For the past two years, State Patrol troopers have directed traffic past the house into Sequim to keep the highway traffic flowing.
“We’re the first farm most people come to,” Montoya said. “We want people to have a good experience. Stopping only to see barricades in front of our farm, that’s not a good experience.”
Montoya and her son, Richard Barnes, have drawn up a plan with state and local officials they hope will allow traffic to stop at their farm without disrupting the highway’s flow, though they say their farm is a small piece of the traffic problem.
“If it’s backed up at our place, it’s an issue” to the transportation officials, Barnes said, pointing out that the city of Sequim also is congested during Sequim Lavender Weekend. “Nowhere else.”
Montoya and Barnes were formerly members of the Sequim Lavender Farmers Association, which sponsors the Sequim Lavender Farm Faire’s festival events and tours of several farms in the area.
The farmers group charges a fee for touring farms in the association.
A separate group, the Sequim Lavender Growers Association, offers free self-guided tours of farms in the group during its Sequim Lavender Festival, the 17th this year, which also includes a street fair.
Montoya and Barnes now are independent, belonging to neither group, and are not charging for tours this year.
They hope that dropping the fee to tour their farm will help alleviate traffic returning to the highway.
Many of those trying to return to the highway from the farm last year, Montoya said, were visitors who balked at the requested $15 cost of admission to visit farms on the Farm Faire circuit.
“We probably saw two-thirds of the cars that came in here turn right around when they saw they had to pay $15 to see the farm,” Montoya said.
She hopes that free admission will encourage visitors to spend more time at the farm and leave at relaxed pace instead of jamming Guiles Road with several cars trying to leave at the same time.
The plan is designed to prevent Sunshine visitors from returning to the highway with a left turn.
“Our goal is to keep traffic moving,” Montoya said, “something to keep everybody happy down the road.”
Barnes created a road through the back of the farm that connects visitors from the western entrance to a driveway on the west. From there, cars will be able to make only right turns onto eastbound 101 before they turn around to travel west.
Drivers will have the option of turning around on Diamond Point Road or looping south around Chicken Coop Road to return to the highway with a left turn at the wider lanes at the Jamestown S’Klallam tribe’s headquarters.
Road crews for the past several weeks have been improving sight lanes on the gravel Chicken Coop Road by trimming trees and smoothing the surface in anticipation of the increased traffic level.
If the farm’s lot is full, Barnes will put up barricades to tell motorists to continue driving west instead of trying to turn into Sunshine.
“We’re trying everything we can to ease the congestion there,” Hester said. “I think what they’ve come up with here will work out well.”

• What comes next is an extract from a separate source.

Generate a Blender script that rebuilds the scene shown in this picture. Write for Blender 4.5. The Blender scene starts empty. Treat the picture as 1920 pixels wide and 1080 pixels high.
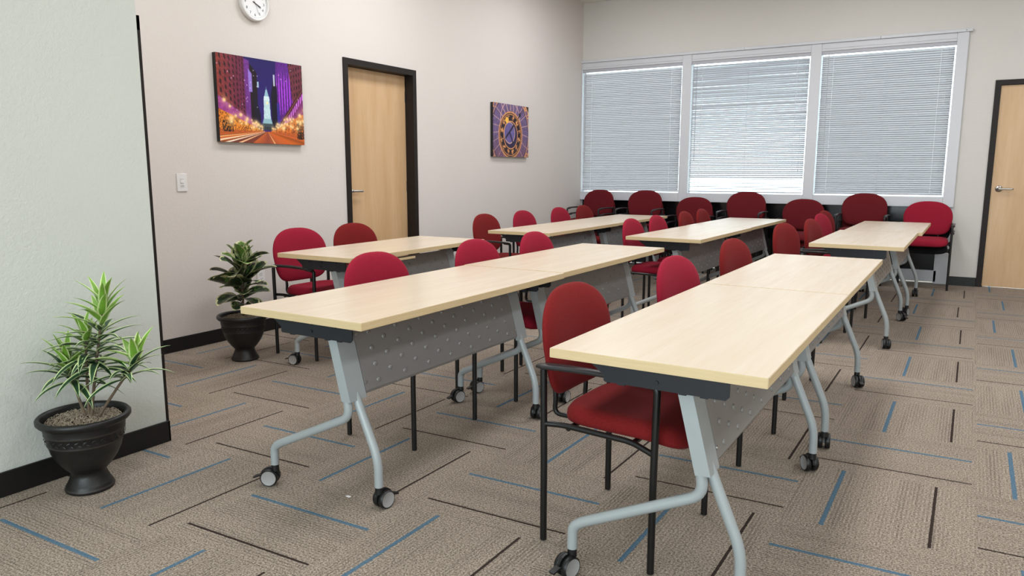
import bpy, bmesh, math, random
import numpy as np
from mathutils import Vector, Matrix
random.seed(7); rng = np.random.default_rng(5)
PI = math.pi
S = bpy.context.scene
COL = S.collection

# ------------------------------------------------------------------ camera
def make_camera():
    yaw, pitch, roll = 0.5421, -0.1557, 0.0011
    cy, sy = math.cos(yaw), math.sin(yaw)
    f0 = Vector((-sy, cy, 0)); r0 = Vector((cy, sy, 0)); u0 = Vector((0, 0, 1))
    c, s = math.cos(pitch), math.sin(pitch)
    f = f0 * c + u0 * s; u = -f0 * s + u0 * c
    c, s = math.cos(roll), math.sin(roll)
    r = r0 * c + u * s; u2 = -r0 * s + u * c
    cam = bpy.data.cameras.new('camera')
    cam.sensor_width = 36; cam.lens = 1377.45 / 1920 * 36
    cam.clip_start = .05; cam.clip_end = 200
    o = bpy.data.objects.new('camera', cam); COL.objects.link(o)
    M = Matrix((r, u2, -f)).transposed().to_4x4()
    M.translation = Vector((4.5799, -9.4951, 1.2347))
    o.matrix_world = M
    S.camera = o
make_camera()

# ------------------------------------------------------------------ world, lights, exposure
S.view_settings.view_transform = 'Standard'
S.view_settings.look = 'None'
S.view_settings.gamma = 1
S.view_settings.use_curve_mapping = False
S.view_settings.exposure = 0.0
S.cycles.use_denoising = True
S.cycles.max_bounces = 8
S.cycles.sample_clamp_indirect = 6

W = bpy.data.worlds.new('World'); S.world = W; W.use_nodes = True
bg = W.node_tree.nodes['Background']
bg.inputs['Color'].default_value = (.79, .92, 1, 1)
bg.inputs['Strength'].default_value = 4.5

def area(name, loc, rot, sx, sy, power, col):
    l = bpy.data.lights.new(name, 'AREA'); l.shape = 'RECTANGLE'; l.size = sx; l.size_y = sy
    l.energy = power; l.color = col
    o = bpy.data.objects.new(name, l); COL.objects.link(o); o.location = loc; o.rotation_euler = rot
    return o
for lx in (1.25, 3.7, 6.2):
    for ly, pw in ((-2.0, 28), (-4.6, 38), (-7.2, 32), (-10.2, 22)):
        if lx > 1.6 or ly > -7.3: area('assumed_troffer_light', (lx, ly, 3.495), (0, 0, 0), .6, 1.2, pw, (.95, .965, 1))  # unseen ceiling lamps, assumed from the even overhead light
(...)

Barnes estimated the farm lost $35,000 in sales from the farm over the past two years because highway traffic was prevented from entering the farm.
Others complained stuck traffic cost them revenue, as well.

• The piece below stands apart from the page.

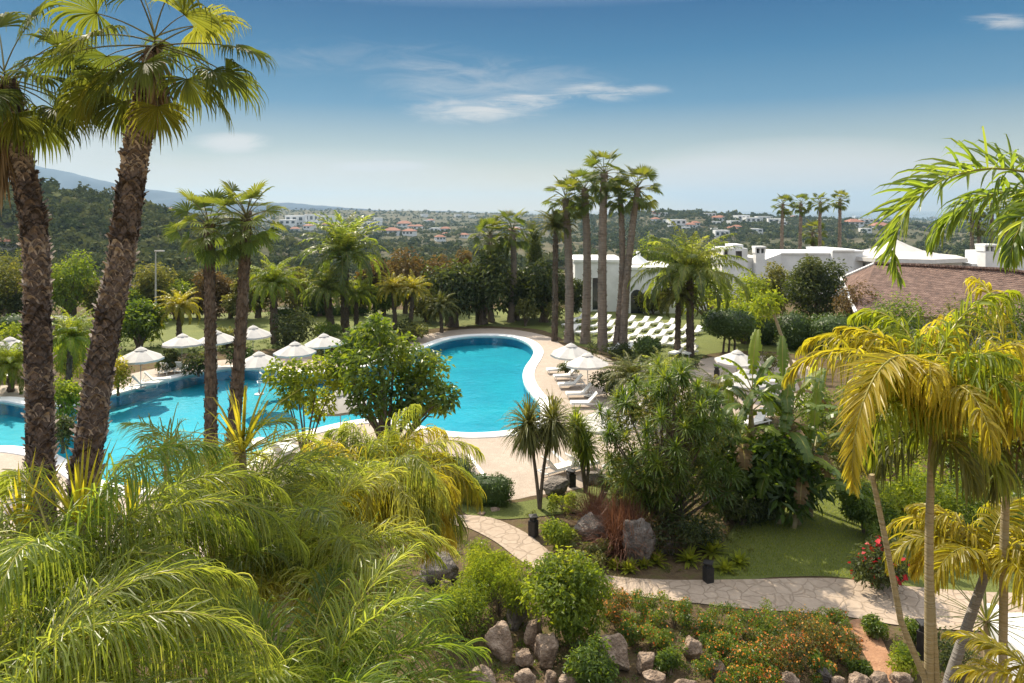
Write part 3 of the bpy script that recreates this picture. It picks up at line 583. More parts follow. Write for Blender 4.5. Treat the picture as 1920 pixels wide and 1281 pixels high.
for x, y, wp, hp, rf in [(296, 408, 34, 9, 'hip'), (318, 402, 22, 8, 'hip'), (285, 400, 18, 7, 'hip'), (340, 412, 20, 8, 'hip')]:
    house('hillside_house', 'reddish tile roofed house on the slope between the tall leaning palm and the twin palms', 620, x, y, wp, hp, rf, rh.uniform(-.4, .4), 'houses on the left hillside', 2, 'cream')
for x, y, wp, hp, rf in [(360, 508, 44, 16, 'hip'), (432, 500, 34, 14, 'hip'), (8, 466, 30, 14, 'hip')]:
    house('valley_villa', {360: 'low tiled villa behind the yellow green trees by the lamp post', 432: 'pale roofed villa showing between the twin palm trunks', 8: 'tile roofed house at the far left below the wooded hill'}[x], 230, x, y, wp, hp, rf, rh.uniform(-.4, .4), None, 2, 'cream')
for x, y, wp, hp, rf in [(1268, 424, 30, 12, 'flat'), (1352, 448, 26, 16, 'flat'), (1252, 420, 16, 8, 'flat'), (1295, 430, 18, 9, 'hip'), (1330, 408, 20, 8, 'flat'), (1390, 414, 24, 10, 'flat'), (1408, 420, 28, 12, 'flat'), (1430, 416, 24, 10, 'flat'), (1455, 420, 30, 10, 'flat'), (1375, 424, 20, 10, 'flat'), (1345, 416, 18, 8, 'hip'), (1600, 424, 28, 8, 'hip'), (1620, 418, 26, 7, 'flat'), (1545, 420, 22, 8, 'flat'), (1650, 432, 30, 9, 'hip'), (1245, 405, 14, 6, 'flat')]:
    house('hillside_house', 'small pale %s house on the far right hillside' % ('flat roofed' if rf == 'flat' else 'tile roofed'), 1150 if y < 440 else 420, x, y, wp, hp, rf, rh.uniform(-.4, .4), 'small pale %s houses on the right hillside' % ('flat roofed' if rf == 'flat' else 'tile roofed'), 3)

for i in range(46):
    x, y = (rh.uniform(490, 1010), rh.uniform(404, 446)) if i < 24 else (rh.uniform(1215, 1700), rh.uniform(402, 440)); rf = 'hip' if rh.uniform() < .45 else 'flat'; k_ = (y-395)/40; lf = i < 24
    house('distant_house' if lf else 'hillside_house', ('white %s house among the valley trees beyond the pool palms' if lf else 'small pale %s house on the far right hillside') % ('flat roofed' if rf == 'flat' else 'tile roofed'), 1200, x, y, 9+10*k_*rh.uniform(.7, 1.3), 4+4*k_, rf, rh.uniform(-.5, .5), ('white %s houses in the middle valley' if lf else 'small pale %s houses on the right hillside') % ('flat roofed' if rf == 'flat' else 'tile roofed'), 2 if k_ > .6 else 0)
# ------------------------------------------------------------------ buildings by the garden
def windows(t, spots, y, Y, name='window', frame='plaster'):
    for x, z, ww, hh in spots:
        f = MB()
        for a, b, c, d in ((x-ww/2-.08, x-ww/2, z, z+hh), (x+ww/2, x+ww/2+.08, z, z+hh), (x-ww/2-.08, x+ww/2+.08, z+hh, z+hh+.1), (x-ww/2-.08, x+ww/2+.08, z-.1, z)): f.box(a, b, y-.07, y-.003, c, d)
        fo = f.build(name, M[frame], t); gl = MB(); gl.box(x-ww/2, x+ww/2, y-.035, y-.004, z, z+hh)
        gl.box(x-.03, x+.03, y-.06, y-.036, z, z+hh); gl.build('pane', M['glass'], fo)
# white pool house behind the palm group
Yb = 86; k = Yb/F
t = thing('pool_house', 'white flat roofed pool house with small pyramid roof behind the tall palm group', 'building', (0, Yb, 0))
X = lambda px: (px-960)*k
Zp = lambda py: HC-(py-Y0)*k
a = MB(); a.box(X(1078), X(1172), 0, 9, -.5, Zp(492)); a.box(X(1172)+.003, X(1262), -1.5, 8, -.5, Zp(504)); a.box(X(1262)+.003, X(1330), 1, 8, -.5, Zp(512)); a.build('wall', M['plaster'], t)
b = MB(); b.box(X(1078)-.18, X(1172)+.0, -.18, 9.1, Zp(492)+.003, Zp(487)); b.box(X(1172)+.006, X(1262)+.15, -1.7, 8.1, Zp(504)+.003, Zp(499)); b.box(X(1262)+.16, X(1330)+.15, .8, 8.1, Zp(512)+.003, Zp(507)); b.build('cornice', M['white'], t)
b = MB(); x0, x1, z0, z1 = X(1185), X(1228), Zp(498), Zp(480); xm = (x0+x1)/2; y0, y1 = 2., 2.+(x1-x0)
b.add([(x0, y0, z0), (x1, y0, z0), (x1, y1, z0), (x0, y1, z0), (xm, (y0+y1)/2, z1)], [(0, 1, 4), (1, 2, 4), (2, 3, 4), (3, 0, 4)]); b.box(xm-.25, xm+.25, (y0+y1)/2-.25, (y0+y1)/2+.25, z1-.3, z1+.35); b.build('pyramid_roof', M['white'], t)
windows(t, [(X(1122), .25, 1.5, 4.0), (X(1096), 2.2, .8, 1.6)], 0, Yb); windows(t, [(X(1238), .6, 1.2, 2.2)], -1.5, Yb)
d_ = MB(); x = X(1190); th = np.linspace(0, PI, 9); pr = [(x-.75, .02), (x+.75, .02)]+[(x+.75*math.cos(q), 2.2+.75*math.sin(q)) for q in th]
V = [(p[0], -1.56, p[1]) for p in pr]+[(p[0], -1.503, p[1]) for p in pr]; n = len(pr)
d_.add([*V, (x, -1.56, 1.4)], [[i, (i+1) % n, 2*n] for i in range(n)]); d_.add(V, [[i, (i+1) % n, n+(i+1) % n, n+i] for i in range(n)]); d_.build('door', M['glass'], t)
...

“The problem with Sunshine is, everything was stopped,” said Scott Nagel, director of the farmers association.
“All commerce was stopped for the rest of Clallam County over that weekend.”
Members of the farmers group in emails to state transportation officials said the backup at Sunshine hurts other farms to the west as traffic jams keep the lavender crowds out of town.
“Everything backs up, and traffic is slow everywhere, but it’s not stopped,” Nagel said.
Montoya and Barnes, though, say their farm is not entirely to blame.
They point to a pair of drawbridge openings last year that held up traffic on the Hood Canal Bridge for hiking up the volume of lavender traffic.
The city has designated the activities of both the farmers and growers associations as Sequim Lavender Weekend at http://tinyurl.com/lavenderweekend.
The growers association website is www.lavenderfestival.com.
The farmers association website is www.sequimlavenderfarmersassociation.org.